__Problem requirements__
Please write out the material that follows, exactly as it stands.

__Dataset content__
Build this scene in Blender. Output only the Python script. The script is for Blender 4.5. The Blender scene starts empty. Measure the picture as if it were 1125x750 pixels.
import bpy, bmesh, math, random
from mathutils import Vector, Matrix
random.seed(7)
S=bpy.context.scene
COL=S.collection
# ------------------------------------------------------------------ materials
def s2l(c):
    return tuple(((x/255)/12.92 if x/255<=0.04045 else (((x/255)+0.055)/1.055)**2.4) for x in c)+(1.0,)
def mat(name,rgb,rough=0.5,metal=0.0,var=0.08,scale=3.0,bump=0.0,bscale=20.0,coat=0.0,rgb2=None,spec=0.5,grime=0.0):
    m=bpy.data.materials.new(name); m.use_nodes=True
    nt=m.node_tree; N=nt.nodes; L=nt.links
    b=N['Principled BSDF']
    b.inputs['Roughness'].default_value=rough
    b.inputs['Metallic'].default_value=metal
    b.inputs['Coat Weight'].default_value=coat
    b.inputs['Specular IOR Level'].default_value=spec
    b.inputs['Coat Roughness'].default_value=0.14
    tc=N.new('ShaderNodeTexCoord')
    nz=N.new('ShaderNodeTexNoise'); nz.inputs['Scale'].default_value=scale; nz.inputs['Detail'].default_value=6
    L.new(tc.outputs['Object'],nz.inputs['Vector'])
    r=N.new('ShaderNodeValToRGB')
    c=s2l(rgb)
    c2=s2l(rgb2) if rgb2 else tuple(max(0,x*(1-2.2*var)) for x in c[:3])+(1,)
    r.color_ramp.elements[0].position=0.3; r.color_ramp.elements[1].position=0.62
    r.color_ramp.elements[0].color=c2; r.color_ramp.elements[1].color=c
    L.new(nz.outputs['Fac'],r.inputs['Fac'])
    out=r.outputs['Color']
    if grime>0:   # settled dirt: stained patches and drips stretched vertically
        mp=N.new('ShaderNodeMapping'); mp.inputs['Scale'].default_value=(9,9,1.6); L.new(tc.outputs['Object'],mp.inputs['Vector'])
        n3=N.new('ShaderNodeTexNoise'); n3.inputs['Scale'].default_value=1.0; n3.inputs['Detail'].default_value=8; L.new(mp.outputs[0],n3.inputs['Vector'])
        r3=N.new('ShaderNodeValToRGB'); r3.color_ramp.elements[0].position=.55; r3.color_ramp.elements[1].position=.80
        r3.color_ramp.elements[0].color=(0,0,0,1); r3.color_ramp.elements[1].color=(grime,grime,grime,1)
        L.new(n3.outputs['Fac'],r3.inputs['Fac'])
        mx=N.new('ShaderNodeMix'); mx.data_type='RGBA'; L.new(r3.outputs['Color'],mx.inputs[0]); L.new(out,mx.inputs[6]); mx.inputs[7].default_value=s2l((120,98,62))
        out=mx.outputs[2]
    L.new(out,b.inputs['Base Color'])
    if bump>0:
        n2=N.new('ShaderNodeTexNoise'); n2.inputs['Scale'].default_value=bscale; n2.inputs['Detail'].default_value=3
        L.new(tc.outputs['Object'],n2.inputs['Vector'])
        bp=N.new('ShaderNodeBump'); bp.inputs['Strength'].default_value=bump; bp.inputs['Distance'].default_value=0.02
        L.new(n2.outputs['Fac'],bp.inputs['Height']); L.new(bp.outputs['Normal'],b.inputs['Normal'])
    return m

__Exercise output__
Build this scene in Blender. Output only the Python script. The script is for Blender 4.5. The Blender scene starts empty. Measure the picture as if it were 1125x750 pixels.
import bpy, bmesh, math, random
from mathutils import Vector, Matrix
random.seed(7)
S=bpy.context.scene
COL=S.collection
# ------------------------------------------------------------------ materials
def s2l(c):
    return tuple(((x/255)/12.92 if x/255<=0.04045 else (((x/255)+0.055)/1.055)**2.4) for x in c)+(1.0,)
def mat(name,rgb,rough=0.5,metal=0.0,var=0.08,scale=3.0,bump=0.0,bscale=20.0,coat=0.0,rgb2=None,spec=0.5,grime=0.0):
    m=bpy.data.materials.new(name); m.use_nodes=True
    nt=m.node_tree; N=nt.nodes; L=nt.links
    b=N['Principled BSDF']
    b.inputs['Roughness'].default_value=rough
    b.inputs['Metallic'].default_value=metal
    b.inputs['Coat Weight'].default_value=coat
    b.inputs['Specular IOR Level'].default_value=spec
    b.inputs['Coat Roughness'].default_value=0.14
    tc=N.new('ShaderNodeTexCoord')
    nz=N.new('ShaderNodeTexNoise'); nz.inputs['Scale'].default_value=scale; nz.inputs['Detail'].default_value=6
    L.new(tc.outputs['Object'],nz.inputs['Vector'])
    r=N.new('ShaderNodeValToRGB')
    c=s2l(rgb)
    c2=s2l(rgb2) if rgb2 else tuple(max(0,x*(1-2.2*var)) for x in c[:3])+(1,)
    r.color_ramp.elements[0].position=0.3; r.color_ramp.elements[1].position=0.62
    r.color_ramp.elements[0].color=c2; r.color_ramp.elements[1].color=c
    L.new(nz.outputs['Fac'],r.inputs['Fac'])
    out=r.outputs['Color']
    if grime>0:   # settled dirt: stained patches and drips stretched vertically
        mp=N.new('ShaderNodeMapping'); mp.inputs['Scale'].default_value=(9,9,1.6); L.new(tc.outputs['Object'],mp.inputs['Vector'])
        n3=N.new('ShaderNodeTexNoise'); n3.inputs['Scale'].default_value=1.0; n3.inputs['Detail'].default_value=8; L.new(mp.outputs[0],n3.inputs['Vector'])
        r3=N.new('ShaderNodeValToRGB'); r3.color_ramp.elements[0].position=.55; r3.color_ramp.elements[1].position=.80
        r3.color_ramp.elements[0].color=(0,0,0,1); r3.color_ramp.elements[1].color=(grime,grime,grime,1)
        L.new(n3.outputs['Fac'],r3.inputs['Fac'])
        mx=N.new('ShaderNodeMix'); mx.data_type='RGBA'; L.new(r3.outputs['Color'],mx.inputs[0]); L.new(out,mx.inputs[6]); mx.inputs[7].default_value=s2l((120,98,62))
        out=mx.outputs[2]
    L.new(out,b.inputs['Base Color'])
    if bump>0:
        n2=N.new('ShaderNodeTexNoise'); n2.inputs['Scale'].default_value=bscale; n2.inputs['Detail'].default_value=3
        L.new(tc.outputs['Object'],n2.inputs['Vector'])
        bp=N.new('ShaderNodeBump'); bp.inputs['Strength'].default_value=bump; bp.inputs['Distance'].default_value=0.02
        L.new(n2.outputs['Fac'],bp.inputs['Height']); L.new(bp.outputs['Normal'],b.inputs['Normal'])
    return m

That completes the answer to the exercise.